Entries with scene source code

## BEGIN

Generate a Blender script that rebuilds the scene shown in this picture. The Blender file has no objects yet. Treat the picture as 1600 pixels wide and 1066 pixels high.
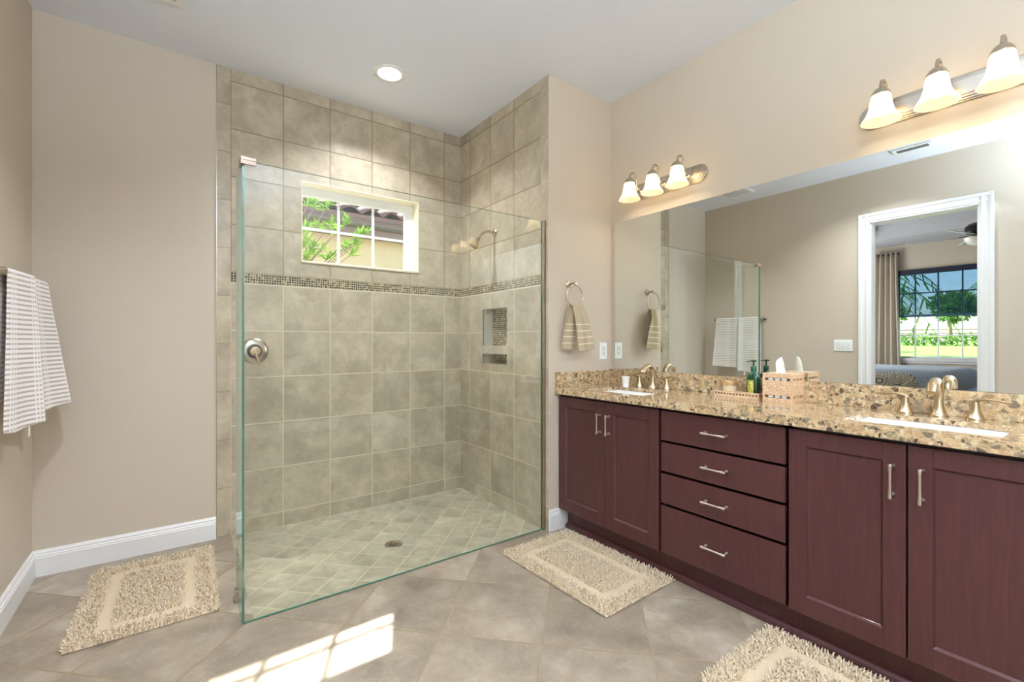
import bpy, bmesh, math, random
import numpy as np
from mathutils import Vector, Matrix
random.seed(7); RNG = np.random.default_rng(7)
SC = bpy.context.scene
COL = SC.collection
PI = math.pi

# ------------------------------------------------------------------ camera
cam = bpy.data.cameras.new('camera')
cam.lens = 36 * 715.5 / 1600; cam.sensor_width = 36; cam.sensor_fit = 'HORIZONTAL'
cam.shift_y = 0.0006; cam.clip_start = 0.05; cam.clip_end = 300
co = bpy.data.objects.new('camera', cam); COL.objects.link(co)
co.location = (0, 0, 1.178); co.rotation_euler = (PI/2, 0, -math.radians(36.23))
SC.camera = co
# ------------------------------------------------------------------ view
SC.view_settings.view_transform = 'Standard'
SC.view_settings.look = 'None'
SC.view_settings.gamma = 1
SC.view_settings.use_curve_mapping = False
SC.view_settings.exposure = 0.77
SC.cycles.max_bounces = 10
SC.cycles.diffuse_bounces = 5
SC.cycles.glossy_bounces = 6
SC.cycles.transmission_bounces = 8
SC.cycles.transparent_max_bounces = 16
SC.cycles.sample_clamp_indirect = 6
SC.cycles.caustics_reflective = True
SC.cycles.caustics_refractive = False
SC.cycles.use_denoising = True
# ------------------------------------------------------------------ sky and sun
W = bpy.data.worlds.new('sky'); SC.world = W; W.use_nodes = True
wn = W.node_tree.nodes; wl = W.node_tree.links; wn.clear()
wo = wn.new('ShaderNodeOutputWorld'); wb = wn.new('ShaderNodeBackground')
sk = wn.new('ShaderNodeTexSky'); sk.sky_type = 'NISHITA'; sk.sun_disc = False
sk.sun_elevation = math.radians(49); sk.sun_rotation = math.radians(24); sk.air_density = 1.0; sk.dust_density = 1.5
wl.new(sk.outputs[0], wb.inputs[0]); wl.new(wb.outputs[0], wo.inputs[0])
wb.inputs[1].default_value = 0.5
SUNDIR = Vector((-0.454, -1.0, -1.27)).normalized()
def lamp(name, kind, loc, energy, color=(1, 1, 1), direction=None, **kw):
    l = bpy.data.lights.new(name, kind); l.energy = energy; l.color = color
    for k, v in kw.items(): setattr(l, k, v)
    o = bpy.data.objects.new(name, l); COL.objects.link(o); o.location = loc
    if direction is not None:
        o.rotation_euler = Vector(direction).to_track_quat('-Z', 'Y').to_euler()
    return o
lamp('sun', 'SUN', (6, 10, 12), 15.0, (1.0, 0.95, 0.86), SUNDIR, angle=math.radians(0.6))
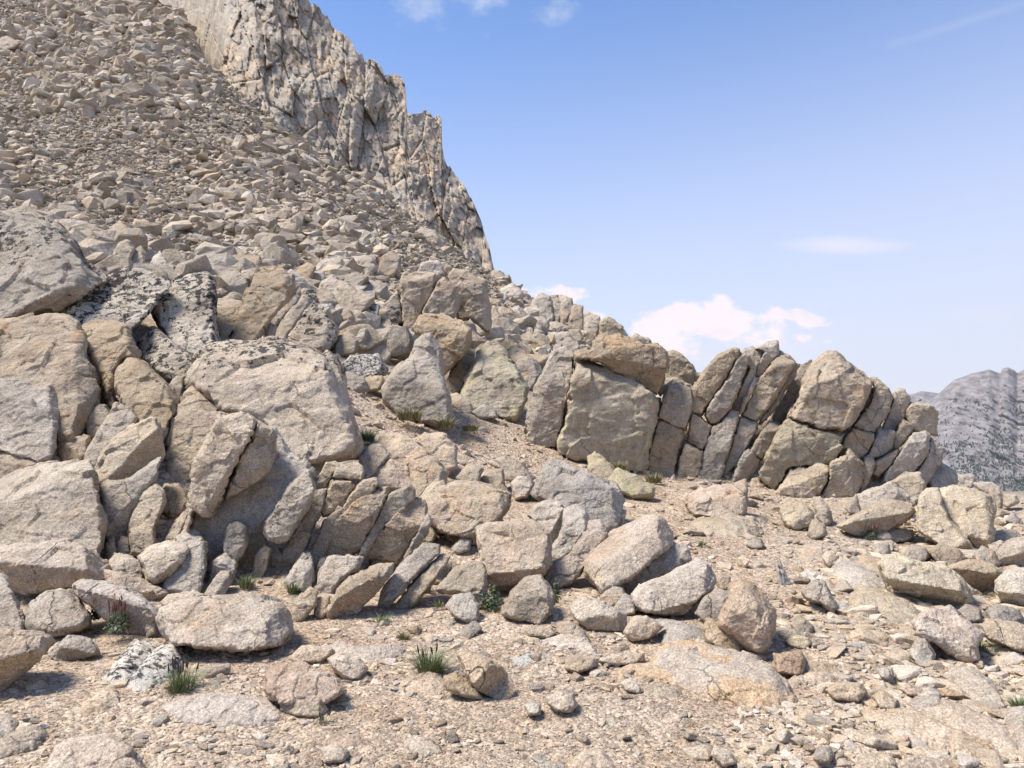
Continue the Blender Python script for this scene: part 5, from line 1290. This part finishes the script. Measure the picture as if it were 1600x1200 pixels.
plant(857, 778, 12, 12, 'red stalks at the left foot of the mauve-grey boulder', red=6, n=14, dd=-.35)
plant(1540, 1062, 14, 12, 'two red stalks in the grit left of the right-edge grass', red=4, n=10)

# weathered snag of dead wood on the right slope
p, m = ground_at(1228, 912)
bm = bmesh.new(); rw = np.random.default_rng(5)
for k in range(7):
    x0 = (k - 3) * 2.6 * m; L = (26 + rw.uniform(0, 22) - abs(k - 2) * 3) * m; prev = None
    for s in range(9):
        t = s / 8; r0 = (4.2 * (1 - t) ** .7 + .5) * m
        c_ = Vector((x0 * (1 - .3 * t) - 8 * m * t + rw.normal() * .5 * m, rw.normal() * .8 * m + k % 2 * 3 * m, L * t - 3 * m))
        ring = [bm.verts.new(c_ + Vector((math.cos(a) * r0 * rw.uniform(.7, 1.2), math.sin(a) * r0 * 1.3, 0))) for a in np.linspace(0, 6.283, 8)[:-1]]
        if prev:
            for i in range(7): bm.faces.new((prev[i], prev[(i + 1) % 7], ring[(i + 1) % 7], ring[i]))
        prev = ring
    bm.faces.new(prev)
me = bpy.data.meshes.new('dead_wood'); bm.to_mesh(me); bm.free()
mw, nt = new_mat('weathered_wood'); q = NB(nt); out = q.n('ShaderNodeOutputMaterial'); bs = q.n('ShaderNodeBsdfPrincipled'); q.l(bs.outputs[0], out.inputs[0])
tcn = q.n('ShaderNodeTexCoord'); mp = q.n('ShaderNodeMapping'); q.l(tcn.outputs['Object'], mp.inputs['Vector']); mp.inputs['Scale'].default_value = (60, 60, 6)
q.l(q.mix(q.noise(mp.outputs[0], 1.5, 5), (.22, .19, .165), (.50, .46, .41)), bs.inputs['Base Color']); bs.inputs['Roughness'].default_value = .9
me.materials.append(mw)
link('dead_wood', me, p, 'splintered grey stump of dead wood on the right slope', 'dead wood', kind='thing')

# ------------------------------------------------------------------ far country
def far_range(name, sky, D_top, D_bot, v_bot, seed, amp, mat, u0, u1, nu, nv):
    uu = np.linspace(u0, u1, nu); sk = np.interp(uu, *zip(*sky)); t = np.linspace(0, 1, nv)
    UU = np.repeat(uu[:, None], nv, 1); TT = np.repeat(t[None], nu, 0)
    VV = sk[:, None] + (v_bot - sk)[:, None] * TT
    DD_ = D_top * (D_bot / D_top) ** (TT ** .9)
    Pw = unproj(UU, VV, DD_).reshape(-1, 3)
    s = D_top * .09
    gq = np.stack([Pw[:, 0] * 1.1 + Pw[:, 2] * .7, Pw[:, 1] * .12, Pw[:, 2] * .55], -1)
    n_ = (1 - np.abs(fbm(gq / s, 6, .6, seed))) * 1.3 - 1. + .8 * (1 - np.abs(fbm(gq / (s * .3), 5, .65, seed + 9))) - .6
    fade = np.minimum(TT.ravel() * 10, 1)
    ctr = np.array([0, 0, CAM_Z]); dr = (Pw - ctr) / np.linalg.norm(Pw - ctr, axis=1)[:, None]
    Pw = Pw - dr * (n_ * amp * (.25 + .75 * fade))[:, None]
    Pw[:, 2] += n_ * amp * .10 * (.15 + fade)
    backs = unproj(uu, sk + 60, np.full(nu, D_top * 1.35))
    V_ = np.concatenate([Pw, backs]); ix = np.arange(nu * nv).reshape(nu, nv); ib_ = nu * nv + np.arange(nu)
    qf = np.stack([ix[:-1, :-1], ix[:-1, 1:], ix[1:, 1:], ix[1:, :-1]], -1).reshape(-1, 4)
    qb = np.stack([ix[:-1, 0], ix[1:, 0], ib_[1:], ib_[:-1]], -1)
    link(name, mesh_np(name, V_, [qf, qb], mat, True), kind='structure')
    return Pw.reshape(nu, nv, 3), UU, VV
MAT['far'] = granite('granite_far', (.17, .17, .19), (.34, .335, .365), stain=(.45, .38, .31), stain_amt=.3, uni=0., scale=.035, crack=0, speck=.8, bump=1.)
skyA = [(900,760),(1150,690),(1300,655),(1380,645),(1430,640),(1452,626),(1466,616),(1478,605),(1492,593),(1505,589),(1520,583),(1535,580),(1545,577),(1556,581),(1563,583),(1566,576),(1575,574),(1584,578),(1590,583),(1598,578),(1620,566),(1680,560),(1760,575),(1850,548),(1950,560),(2200,540),(2600,580)]
PA, UA, VA = far_range('mountain', skyA, 1500, 960, 900, 3, 45, MAT['far'], 1150, 2500, 760, 260)
skyB = [(700,690),(1200,660),(1340,640),(1380,628),(1400,620),(1425,616),(1440,611),(1455,613),(1480,616),(1600,640),(2000,620),(2500,640)]
far_range('distant_ridge', skyB, 2350, 1900, 760, 13, 60, MAT['far'], 700, 2400, 300, 60)
# valley floor reaching the horizon
vf = [(-3250, 112, -420), (3250, 112, -420), (3250, 3350, -420), (-3250, 3350, -420)]
link('valley_floor', mesh_np('valley_floor', np.array(vf), np.array([[0, 1, 2, 3]]), MAT['far']), kind='structure')
# conifers dotted over the far slope
rf = np.random.default_rng(44)
k = rf.integers(0, UA.size, 140000); uu, vv = UA.ravel()[k], VA.ravel()[k]; pp = PA.reshape(-1, 3)[k]
band = np.interp(vv - np.interp(uu, *zip(*skyA)), [10, 60, 110, 200], [-.5, -.08, .10, .22])
dn = fbm(np.stack([uu / 26 + vv / 40, vv / 11 - uu / 40, 0 * uu], -1), 6, .85, 55) * 1.1 + band
sel = (dn > rf.uniform(-.02, .35, len(dn))) & (uu < 1900)
pp = pp[sel][:19000]
nseg = 5; cone = [(math.cos(a), math.sin(a), 0) for a in np.linspace(0, 6.283, nseg + 1)[:-1]] + [(0, 0, 1)]
cv_ = np.array(cone); cf = np.array([[i, (i + 1) % nseg, nseg] for i in range(nseg)])
hh = rf.uniform(1.6, 4.4, len(pp)); ww = hh * rf.uniform(.28, .45, len(pp))
V_ = pp[:, None] + cv_[None] * np.stack([ww, ww, hh], -1)[:, None]; V_[..., 2] -= .3
F_ = (cf[None] + (np.arange(len(pp)) * len(cv_))[:, None, None]).reshape(-1, 3)
mf, nt = new_mat('conifer_dark'); q = NB(nt); out = q.n('ShaderNodeOutputMaterial'); bs = q.n('ShaderNodeBsdfPrincipled'); q.l(bs.outputs[0], out.inputs[0])
bs.inputs['Base Color'].default_value = (.035, .05, .035, 1); bs.inputs['Roughness'].default_value = .8
link('forest', mesh_np('forest', V_.reshape(-1, 3), F_, mf, False), label='scattered dark conifers dotting the far mountain slope', kind='stuff')
# ------------------------------------------------------------------ the hazy air
bm = bmesh.new(); bmesh.ops.create_cube(bm, size=1)
lo, hi = np.array((-3300., -90., -460.)), np.array((3300., 3400., 560.))
for v_ in bm.verts: v_.co = Vector(tuple((lo + hi) / 2 + np.array(v_.co[:]) * (hi - lo)))
me = bpy.data.meshes.new('haze'); bm.to_mesh(me); bm.free()
mh, nt = new_mat('hazy_air'); out = nt.nodes.new('ShaderNodeOutputMaterial'); pv = nt.nodes.new('ShaderNodeVolumePrincipled')
pv.inputs['Density'].default_value = 6e-5; pv.inputs['Color'].default_value = (.86, .88, .95, 1); pv.inputs['Anisotropy'].default_value = .2
nt.links.new(pv.outputs[0], out.inputs['Volume']); me.materials.append(mh)
link('haze', me, label='thin pale haze in the air over the valley', kind='stuff')
print('scene', round(time.time() - T0, 1))
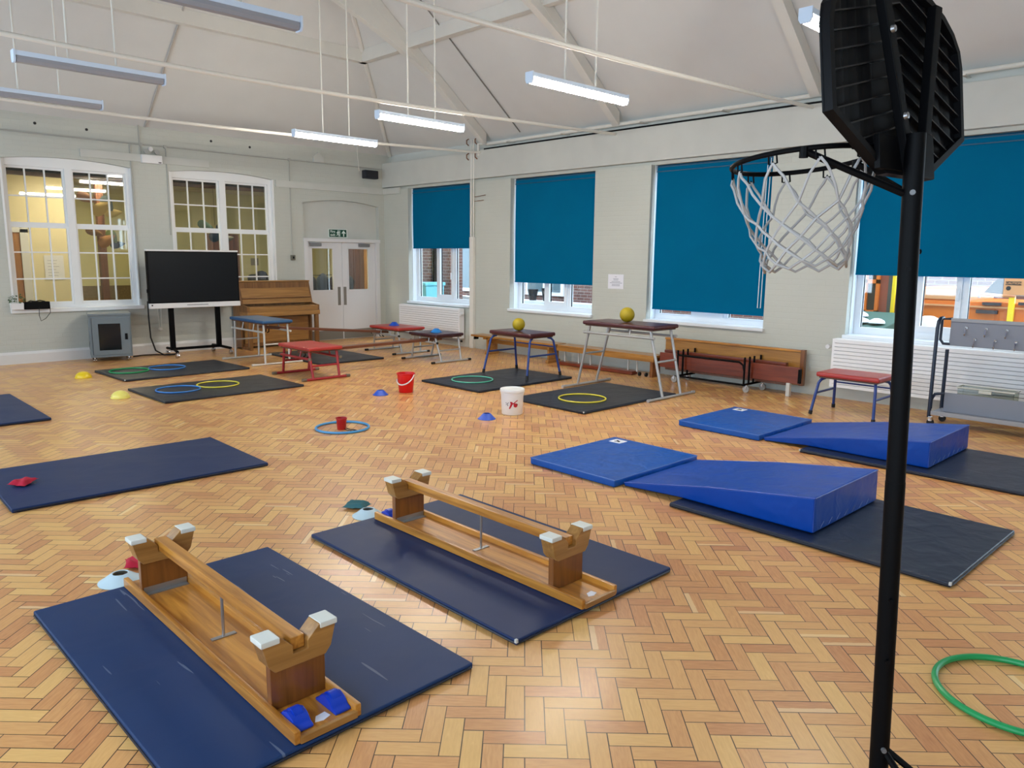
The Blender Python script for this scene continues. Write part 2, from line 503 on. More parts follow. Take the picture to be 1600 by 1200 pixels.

## END

- [REQUIREMENTS]: Please extract exactly the lines of the data, from the first through the line containing "PI = math.pi", and add no pictures to the copy.

- [FINISHED ANSWER]:
Generate a Blender script that rebuilds the scene shown in this picture. The Blender file has no objects yet. Treat the picture as 1600 pixels wide and 1066 pixels high.
import bpy, bmesh, math, random
import numpy as np
from mathutils import Vector, Matrix
random.seed(7); RNG = np.random.default_rng(7)
SC = bpy.context.scene
COL = SC.collection
PI = math.pi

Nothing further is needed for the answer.